TASK: Within the records that follow, restate exactly the lines from the line with "Write a Blender" down to the line with "S.view_settings.gamma = 1.0;", including both. Omit the pictures.

-------- ENTRIES SHOWN --------

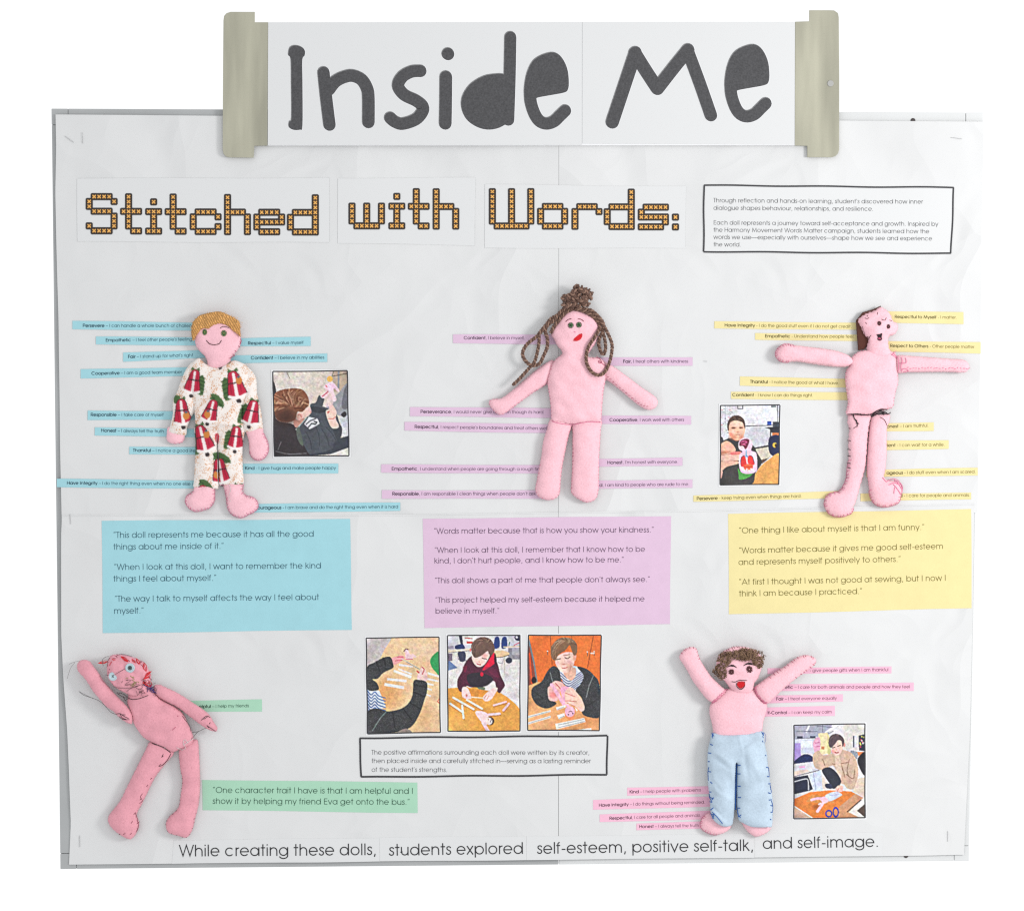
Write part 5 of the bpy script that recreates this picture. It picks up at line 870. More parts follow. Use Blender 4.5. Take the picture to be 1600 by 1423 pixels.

--------
-------- ENTRIES SHOWN --------

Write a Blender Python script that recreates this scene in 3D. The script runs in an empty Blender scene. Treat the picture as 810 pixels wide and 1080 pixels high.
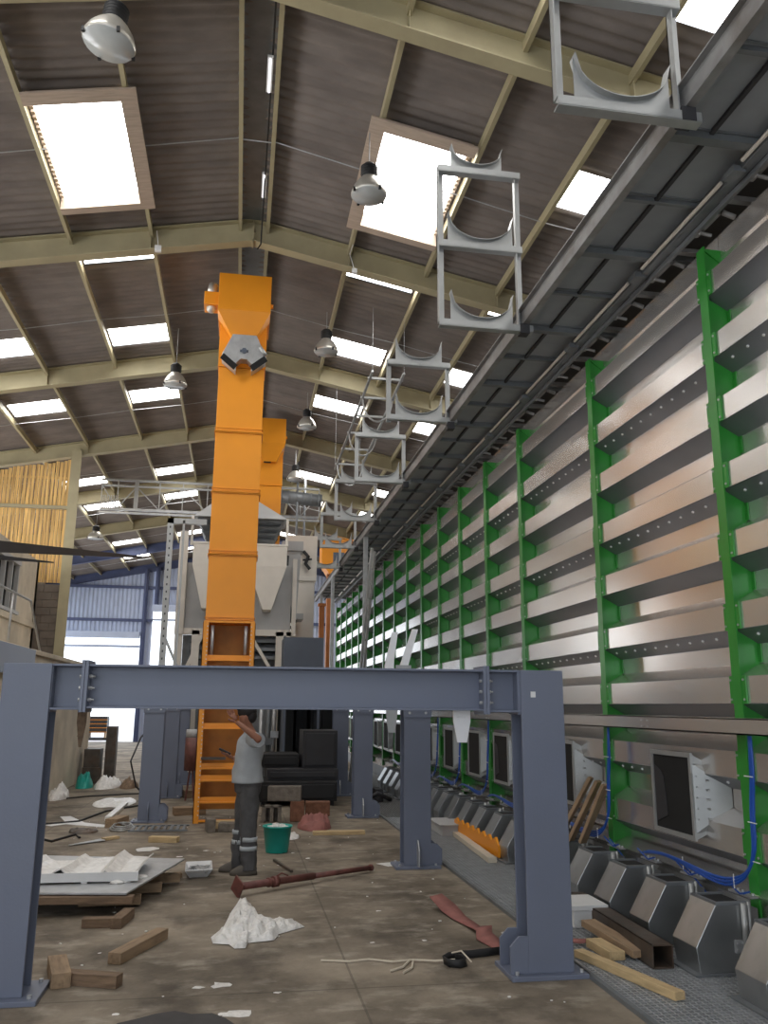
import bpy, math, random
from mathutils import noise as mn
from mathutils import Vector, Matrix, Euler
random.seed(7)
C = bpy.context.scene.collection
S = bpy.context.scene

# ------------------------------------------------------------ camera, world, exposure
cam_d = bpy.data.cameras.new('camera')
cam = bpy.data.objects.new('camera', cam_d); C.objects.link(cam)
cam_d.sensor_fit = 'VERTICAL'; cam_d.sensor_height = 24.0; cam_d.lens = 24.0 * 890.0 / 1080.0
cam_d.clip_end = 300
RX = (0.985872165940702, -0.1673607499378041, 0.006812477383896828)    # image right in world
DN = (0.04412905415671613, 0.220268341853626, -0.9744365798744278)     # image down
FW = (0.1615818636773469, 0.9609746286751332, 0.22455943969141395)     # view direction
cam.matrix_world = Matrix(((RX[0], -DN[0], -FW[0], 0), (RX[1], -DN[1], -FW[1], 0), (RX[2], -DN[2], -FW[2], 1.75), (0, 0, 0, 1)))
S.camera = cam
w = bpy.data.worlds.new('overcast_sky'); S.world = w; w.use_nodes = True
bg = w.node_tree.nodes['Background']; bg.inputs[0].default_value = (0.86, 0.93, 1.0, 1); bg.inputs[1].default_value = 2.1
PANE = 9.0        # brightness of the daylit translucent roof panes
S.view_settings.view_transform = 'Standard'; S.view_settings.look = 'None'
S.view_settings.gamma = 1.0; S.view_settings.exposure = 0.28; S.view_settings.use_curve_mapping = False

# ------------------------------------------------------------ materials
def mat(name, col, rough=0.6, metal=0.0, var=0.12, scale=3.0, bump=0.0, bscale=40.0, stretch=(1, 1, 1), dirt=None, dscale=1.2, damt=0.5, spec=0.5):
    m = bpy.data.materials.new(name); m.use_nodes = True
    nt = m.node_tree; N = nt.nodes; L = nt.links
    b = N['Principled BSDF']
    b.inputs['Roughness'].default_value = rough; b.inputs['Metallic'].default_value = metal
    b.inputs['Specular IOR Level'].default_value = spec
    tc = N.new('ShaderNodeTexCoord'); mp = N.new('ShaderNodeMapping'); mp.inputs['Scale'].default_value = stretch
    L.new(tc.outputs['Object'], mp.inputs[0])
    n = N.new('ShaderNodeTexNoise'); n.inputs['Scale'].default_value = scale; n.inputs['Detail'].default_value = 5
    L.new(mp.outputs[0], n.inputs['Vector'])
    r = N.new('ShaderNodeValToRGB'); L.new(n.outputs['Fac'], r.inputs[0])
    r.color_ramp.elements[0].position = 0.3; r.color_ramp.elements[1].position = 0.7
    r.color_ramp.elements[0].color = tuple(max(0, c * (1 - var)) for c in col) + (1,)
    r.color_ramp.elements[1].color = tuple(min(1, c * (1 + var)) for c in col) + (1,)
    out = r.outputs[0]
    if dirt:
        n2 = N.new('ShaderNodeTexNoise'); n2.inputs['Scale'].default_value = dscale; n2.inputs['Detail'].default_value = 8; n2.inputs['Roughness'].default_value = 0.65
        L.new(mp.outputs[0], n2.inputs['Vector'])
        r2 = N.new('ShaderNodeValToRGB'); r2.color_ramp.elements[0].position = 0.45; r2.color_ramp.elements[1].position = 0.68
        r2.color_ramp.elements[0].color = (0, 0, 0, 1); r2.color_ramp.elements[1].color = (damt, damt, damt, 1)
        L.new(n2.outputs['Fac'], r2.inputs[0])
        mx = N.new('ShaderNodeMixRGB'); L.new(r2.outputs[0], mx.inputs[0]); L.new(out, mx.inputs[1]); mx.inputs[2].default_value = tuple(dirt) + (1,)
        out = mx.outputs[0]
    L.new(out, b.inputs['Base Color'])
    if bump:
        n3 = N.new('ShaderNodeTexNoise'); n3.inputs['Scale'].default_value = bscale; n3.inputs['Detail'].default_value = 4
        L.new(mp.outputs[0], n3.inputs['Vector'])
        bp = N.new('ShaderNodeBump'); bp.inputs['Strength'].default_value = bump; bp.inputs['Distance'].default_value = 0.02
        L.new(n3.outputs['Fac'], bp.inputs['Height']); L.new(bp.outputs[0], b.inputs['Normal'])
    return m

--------

ANSWER TO THE PROBLEM:
Write a Blender Python script that recreates this scene in 3D. The script runs in an empty Blender scene. Treat the picture as 810 pixels wide and 1080 pixels high.
import bpy, math, random
from mathutils import noise as mn
from mathutils import Vector, Matrix, Euler
random.seed(7)
C = bpy.context.scene.collection
S = bpy.context.scene

# ------------------------------------------------------------ camera, world, exposure
cam_d = bpy.data.cameras.new('camera')
cam = bpy.data.objects.new('camera', cam_d); C.objects.link(cam)
cam_d.sensor_fit = 'VERTICAL'; cam_d.sensor_height = 24.0; cam_d.lens = 24.0 * 890.0 / 1080.0
cam_d.clip_end = 300
RX = (0.985872165940702, -0.1673607499378041, 0.006812477383896828)    # image right in world
DN = (0.04412905415671613, 0.220268341853626, -0.9744365798744278)     # image down
FW = (0.1615818636773469, 0.9609746286751332, 0.22455943969141395)     # view direction
cam.matrix_world = Matrix(((RX[0], -DN[0], -FW[0], 0), (RX[1], -DN[1], -FW[1], 0), (RX[2], -DN[2], -FW[2], 1.75), (0, 0, 0, 1)))
S.camera = cam
w = bpy.data.worlds.new('overcast_sky'); S.world = w; w.use_nodes = True
bg = w.node_tree.nodes['Background']; bg.inputs[0].default_value = (0.86, 0.93, 1.0, 1); bg.inputs[1].default_value = 2.1
PANE = 9.0        # brightness of the daylit translucent roof panes
S.view_settings.view_transform = 'Standard'; S.view_settings.look = 'None'
S.view_settings.gamma = 1.0; S.view_settings.exposure = 0.28; S.view_settings.use_curve_mapping = False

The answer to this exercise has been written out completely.